Pictures aside, quote the whole listing exactly.
* start *
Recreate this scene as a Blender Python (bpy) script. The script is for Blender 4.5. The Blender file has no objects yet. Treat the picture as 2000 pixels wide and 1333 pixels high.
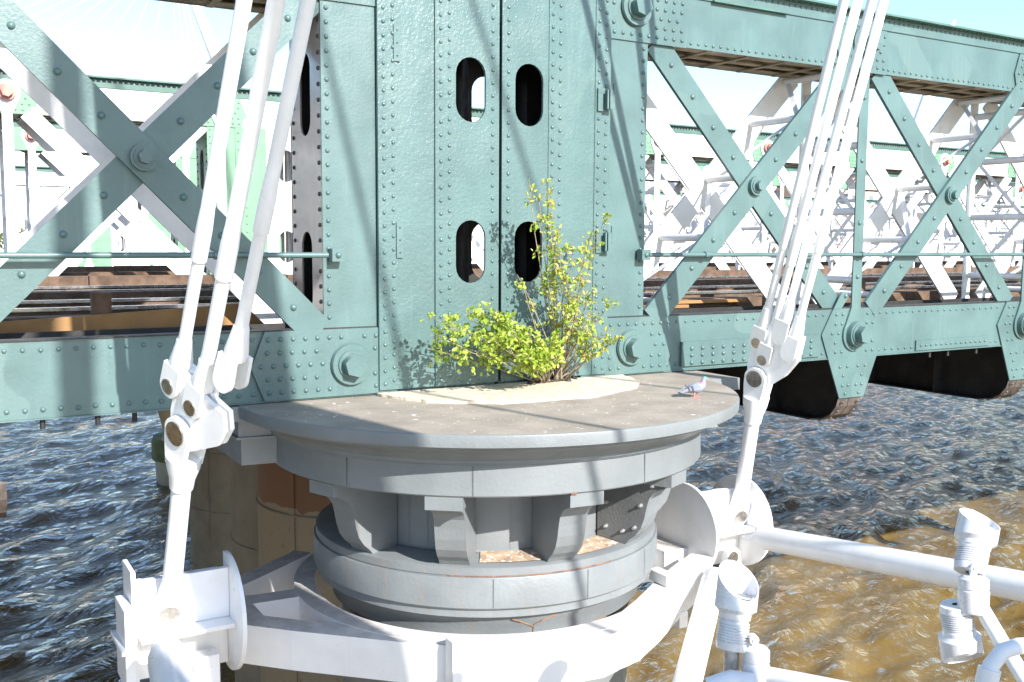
import bpy, math, random
from mathutils import Vector, Matrix, geometry, noise
R_ = math.radians
random.seed(7)
S = bpy.context.scene
COL = S.collection
# ------------------------------------------------------------------ camera
CAMX, CAMY = -6.8445, -9.0
FW = Vector((0.50513, 0.85757, -0.09719)); RT = Vector((0.86149, -0.50774, 0.00593)); UP = Vector((0.04426, 0.08673, 0.99525))
FPX = 1944.46
cd = bpy.data.cameras.new('camera'); cam = bpy.data.objects.new('camera', cd); COL.objects.link(cam)
cd.sensor_fit = 'HORIZONTAL'; cd.sensor_width = 36; cd.lens = 36 * FPX / 2000; cd.clip_start = .05; cd.clip_end = 6000
M = Matrix((RT, UP, -FW)).transposed().to_4x4(); M.translation = (CAMX, CAMY, 0); cam.matrix_world = M
S.camera = cam
# ------------------------------------------------------------------ sky, sun, exposure
SD = Vector((-.11, 1, -.6)).normalized()
w = bpy.data.worlds.new("World"); S.world = w; w.use_nodes = True
nt = w.node_tree; sky = nt.nodes.new('ShaderNodeTexSky'); sky.sky_type = 'NISHITA'; sky.sun_disc = False
sky.sun_elevation = math.asin(-SD.z); sky.sun_rotation = math.atan2(-SD.x, -SD.y)
sky.air_density = 1.0; sky.dust_density = .4; sky.ozone_density = 2.2
bg = nt.nodes['Background']; bg.inputs[1].default_value = .15; nt.links.new(sky.outputs[0], bg.inputs[0])
sl = bpy.data.lights.new('sun', 'SUN'); sl.energy = 5; sl.angle = R_(.53); sl.color = (1, .965, .92)
so = bpy.data.objects.new('sun', sl); COL.objects.link(so); so.rotation_euler = SD.to_track_quat('-Z', 'Y').to_euler(); so.location = (0, -20, 30)
S.view_settings.view_transform = 'Standard'; S.view_settings.look = 'None'; S.view_settings.gamma = 1
S.view_settings.use_curve_mapping = False; S.view_settings.exposure = 1.0
S.render.engine = 'CYCLES'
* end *
### Result for this task
Recreate this scene as a Blender Python (bpy) script. The script is for Blender 4.5. The Blender file has no objects yet. Treat the picture as 2000 pixels wide and 1333 pixels high.
import bpy, math, random
from mathutils import Vector, Matrix, geometry, noise
R_ = math.radians
random.seed(7)
S = bpy.context.scene
COL = S.collection
# ------------------------------------------------------------------ camera
CAMX, CAMY = -6.8445, -9.0
FW = Vector((0.50513, 0.85757, -0.09719)); RT = Vector((0.86149, -0.50774, 0.00593)); UP = Vector((0.04426, 0.08673, 0.99525))
FPX = 1944.46
cd = bpy.data.cameras.new('camera'); cam = bpy.data.objects.new('camera', cd); COL.objects.link(cam)
cd.sensor_fit = 'HORIZONTAL'; cd.sensor_width = 36; cd.lens = 36 * FPX / 2000; cd.clip_start = .05; cd.clip_end = 6000
M = Matrix((RT, UP, -FW)).transposed().to_4x4(); M.translation = (CAMX, CAMY, 0); cam.matrix_world = M
S.camera = cam
# ------------------------------------------------------------------ sky, sun, exposure
SD = Vector((-.11, 1, -.6)).normalized()
w = bpy.data.worlds.new("World"); S.world = w; w.use_nodes = True
nt = w.node_tree; sky = nt.nodes.new('ShaderNodeTexSky'); sky.sky_type = 'NISHITA'; sky.sun_disc = False
sky.sun_elevation = math.asin(-SD.z); sky.sun_rotation = math.atan2(-SD.x, -SD.y)
sky.air_density = 1.0; sky.dust_density = .4; sky.ozone_density = 2.2
bg = nt.nodes['Background']; bg.inputs[1].default_value = .15; nt.links.new(sky.outputs[0], bg.inputs[0])
sl = bpy.data.lights.new('sun', 'SUN'); sl.energy = 5; sl.angle = R_(.53); sl.color = (1, .965, .92)
so = bpy.data.objects.new('sun', sl); COL.objects.link(so); so.rotation_euler = SD.to_track_quat('-Z', 'Y').to_euler(); so.location = (0, -20, 30)
S.view_settings.view_transform = 'Standard'; S.view_settings.look = 'None'; S.view_settings.gamma = 1
S.view_settings.use_curve_mapping = False; S.view_settings.exposure = 1.0
S.render.engine = 'CYCLES'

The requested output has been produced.